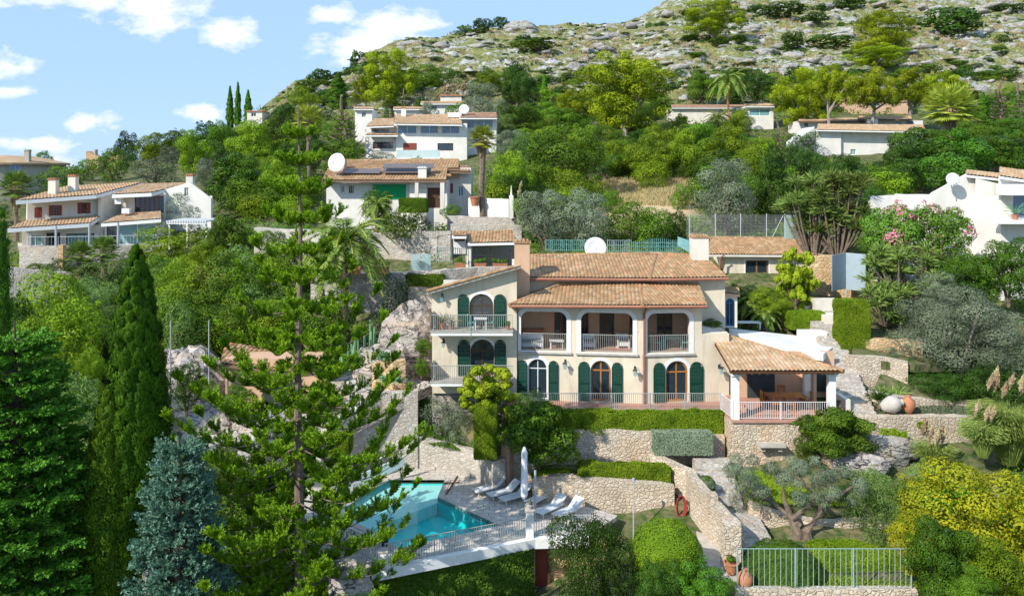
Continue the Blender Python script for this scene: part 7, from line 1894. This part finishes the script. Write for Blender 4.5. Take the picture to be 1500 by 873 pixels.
add_palm('small feather palm in the courtyard behind the roof terrace', 1106, 60.5, 440, 1.4, 2.0, 'feather', skirt=False, nf=34)
add_palm('low palm beside the villa rear wall in the courtyard', 1120, 58.5, 462, .8, 1.5, 'feather', skirt=False, nf=26)
add_palm('agave-like young palm left of the feather palm base', 470, 60, 380, 2.5, 2.4, 'feather', skirt=False, nf=26)
# ---- rosettes: yuccas, dracaenas, agaves, sago
def ros(name, cat, label, px, py, d, pts, L, nb, W, mat, stemH=None, up=.3, group=None, axis=(0, 0, 1)):
    r = np.random.RandomState(int(px*3+py)); t = thing(name, label, cat, (X(px, d), d, Z(py, d)), group)
    lf = rosettes(np.array(pts, float), L, nb, W, r, up, axis=axis); meshobj('foliage', lf.mesh('foliage', M[mat]), t)
    m_ = MB()
    for p in pts:
        if p[2] > .4: m_.tube([(p[0]*.3, p[1]*.3, 0), (p[0]*.7, p[1]*.7, p[2]*.5), tuple(p)], [.11, .08, .05], 6)
    if m_.v: meshobj('stem', mb_mesh(m_, 'stem', M['bark']), t)
    return t
rr = np.random.RandomState(4)
ros('dracaena', 'tree', 'many-headed yucca tree with thick trunks behind the chain link fence, left part', 1192, 372, 66, [(rr.uniform(-2.4, 1.8), rr.uniform(-1.2, 1), rr.uniform(1.6, 6.0)) for _ in range(34)], 1.15, 80, .10, 'l_yucca')
ros('dracaena', 'tree', 'many-headed yucca tree with thick trunks right of the annex, right part', 1226, 372, 65.5, [(rr.uniform(-1.8, 2.1), rr.uniform(-1.2, 1), rr.uniform(1.6, 6.0)) for _ in range(32)], 1.15, 80, .10, 'l_yucca')
ros('yucca', 'shrub', 'mass of light green sword-leaved yuccas right of the tall hedge block, upper part', 1318, 442, 57.5, [(rr.uniform(-2.2, 2.2), rr.uniform(-1, 1), rr.uniform(.2, 3.6)) for _ in range(34)], .95, 70, .10, 'l_yucca')
ros('yucca', 'shrub', 'mass of sword-leaved yuccas right of the tall hedge block, lower part', 1296, 476, 56.2, [(rr.uniform(-1.2, 1.2), rr.uniform(-1, 1), rr.uniform(.1, 2.2)) for _ in range(20)], .9, 70, .10, 'l_yucca')
ros('yucca', 'shrub', 'yucca tufts under the pink blossoms near the white house', 1370, 410, 58.8, [(rr.uniform(-1.4, 1.4), rr.uniform(-.6, .6), rr.uniform(.3, 1.6)) for _ in range(9)], .9, 50, .07, 'l_yucca')
ros('sago_palm', 'palm', 'dark green sago palm on the stone wall at the foot of the steps', 1288, 598, 48.2, [(0, 0, .5)], 1.0, 90, .07, 'l_dark', up=.2)
ros('flax', 'shrub', 'striped spiky flax tuft above the sago palm', 1307, 584, 49.4, [(0, 0, .1), (.4, .1, .1), (-.35, .1, .1)], .85, 40, .05, 'l_reed', up=.6)
ros('agave', 'shrub', 'pale blue-green agave on the rock above the small ochre wall', 558, 528, 53, [(0, 0, .1), (.5, .2, .1)], .7, 34, .12, 'l_agave')
ros('agave', 'shrub', 'bright green agave rosette on the ledge below the small ochre wall', 574, 562, 51.0, [(0, 0, .1), (.45, 0, .05), (-.4, 0, .1)], .6, 36, .12, 'l_agave')
def columns(label, px, py, d, n, h, spread, mat='l_agave', seed=1):
    r = np.random.RandomState(seed); t = thing('cactus', label, 'cactus', (X(px, d), d, Z(py, d)))
    for i in range(n):
        x_, y_ = r.uniform(-spread, spread), r.uniform(-.6, .6); hh = h*r.uniform(.55, 1)
        m_ = MB(); m_.tube([(x_*.5, y_*.5, 0), (x_*.9, y_, hh*.3), (x_, y_, hh)], [.09, .10, .07], 7); meshobj('stem', mb_mesh(m_, 'stem', M['l_agave']), t)
    return t
columns('cluster of tall columnar cacti right of the norfolk pine', 540, 540, 56, 9, 3.4, 1.5, seed=3)
columns('smaller cluster of columnar cacti near the agaves', 500, 548, 54.5, 8, 3.0, 1.0, seed=4)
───
» REQUEST:
Copy the whole listing above word for word but do not carry over the pictures.

» WRITTEN ANSWER:
Continue the Blender Python script for this scene: part 7, from line 1894. This part finishes the script. Write for Blender 4.5. Take the picture to be 1500 by 873 pixels.
add_palm('small feather palm in the courtyard behind the roof terrace', 1106, 60.5, 440, 1.4, 2.0, 'feather', skirt=False, nf=34)
add_palm('low palm beside the villa rear wall in the courtyard', 1120, 58.5, 462, .8, 1.5, 'feather', skirt=False, nf=26)
add_palm('agave-like young palm left of the feather palm base', 470, 60, 380, 2.5, 2.4, 'feather', skirt=False, nf=26)
# ---- rosettes: yuccas, dracaenas, agaves, sago
def ros(name, cat, label, px, py, d, pts, L, nb, W, mat, stemH=None, up=.3, group=None, axis=(0, 0, 1)):
    r = np.random.RandomState(int(px*3+py)); t = thing(name, label, cat, (X(px, d), d, Z(py, d)), group)
    lf = rosettes(np.array(pts, float), L, nb, W, r, up, axis=axis); meshobj('foliage', lf.mesh('foliage', M[mat]), t)
    m_ = MB()
    for p in pts:
        if p[2] > .4: m_.tube([(p[0]*.3, p[1]*.3, 0), (p[0]*.7, p[1]*.7, p[2]*.5), tuple(p)], [.11, .08, .05], 6)
    if m_.v: meshobj('stem', mb_mesh(m_, 'stem', M['bark']), t)
    return t
rr = np.random.RandomState(4)
ros('dracaena', 'tree', 'many-headed yucca tree with thick trunks behind the chain link fence, left part', 1192, 372, 66, [(rr.uniform(-2.4, 1.8), rr.uniform(-1.2, 1), rr.uniform(1.6, 6.0)) for _ in range(34)], 1.15, 80, .10, 'l_yucca')
ros('dracaena', 'tree', 'many-headed yucca tree with thick trunks right of the annex, right part', 1226, 372, 65.5, [(rr.uniform(-1.8, 2.1), rr.uniform(-1.2, 1), rr.uniform(1.6, 6.0)) for _ in range(32)], 1.15, 80, .10, 'l_yucca')
ros('yucca', 'shrub', 'mass of light green sword-leaved yuccas right of the tall hedge block, upper part', 1318, 442, 57.5, [(rr.uniform(-2.2, 2.2), rr.uniform(-1, 1), rr.uniform(.2, 3.6)) for _ in range(34)], .95, 70, .10, 'l_yucca')
ros('yucca', 'shrub', 'mass of sword-leaved yuccas right of the tall hedge block, lower part', 1296, 476, 56.2, [(rr.uniform(-1.2, 1.2), rr.uniform(-1, 1), rr.uniform(.1, 2.2)) for _ in range(20)], .9, 70, .10, 'l_yucca')
ros('yucca', 'shrub', 'yucca tufts under the pink blossoms near the white house', 1370, 410, 58.8, [(rr.uniform(-1.4, 1.4), rr.uniform(-.6, .6), rr.uniform(.3, 1.6)) for _ in range(9)], .9, 50, .07, 'l_yucca')
ros('sago_palm', 'palm', 'dark green sago palm on the stone wall at the foot of the steps', 1288, 598, 48.2, [(0, 0, .5)], 1.0, 90, .07, 'l_dark', up=.2)
ros('flax', 'shrub', 'striped spiky flax tuft above the sago palm', 1307, 584, 49.4, [(0, 0, .1), (.4, .1, .1), (-.35, .1, .1)], .85, 40, .05, 'l_reed', up=.6)
ros('agave', 'shrub', 'pale blue-green agave on the rock above the small ochre wall', 558, 528, 53, [(0, 0, .1), (.5, .2, .1)], .7, 34, .12, 'l_agave')
ros('agave', 'shrub', 'bright green agave rosette on the ledge below the small ochre wall', 574, 562, 51.0, [(0, 0, .1), (.45, 0, .05), (-.4, 0, .1)], .6, 36, .12, 'l_agave')
def columns(label, px, py, d, n, h, spread, mat='l_agave', seed=1):
    r = np.random.RandomState(seed); t = thing('cactus', label, 'cactus', (X(px, d), d, Z(py, d)))
    for i in range(n):
        x_, y_ = r.uniform(-spread, spread), r.uniform(-.6, .6); hh = h*r.uniform(.55, 1)
        m_ = MB(); m_.tube([(x_*.5, y_*.5, 0), (x_*.9, y_, hh*.3), (x_, y_, hh)], [.09, .10, .07], 7); meshobj('stem', mb_mesh(m_, 'stem', M['l_agave']), t)
    return t
columns('cluster of tall columnar cacti right of the norfolk pine', 540, 540, 56, 9, 3.4, 1.5, seed=3)
columns('smaller cluster of columnar cacti near the agaves', 500, 548, 54.5, 8, 3.0, 1.0, seed=4)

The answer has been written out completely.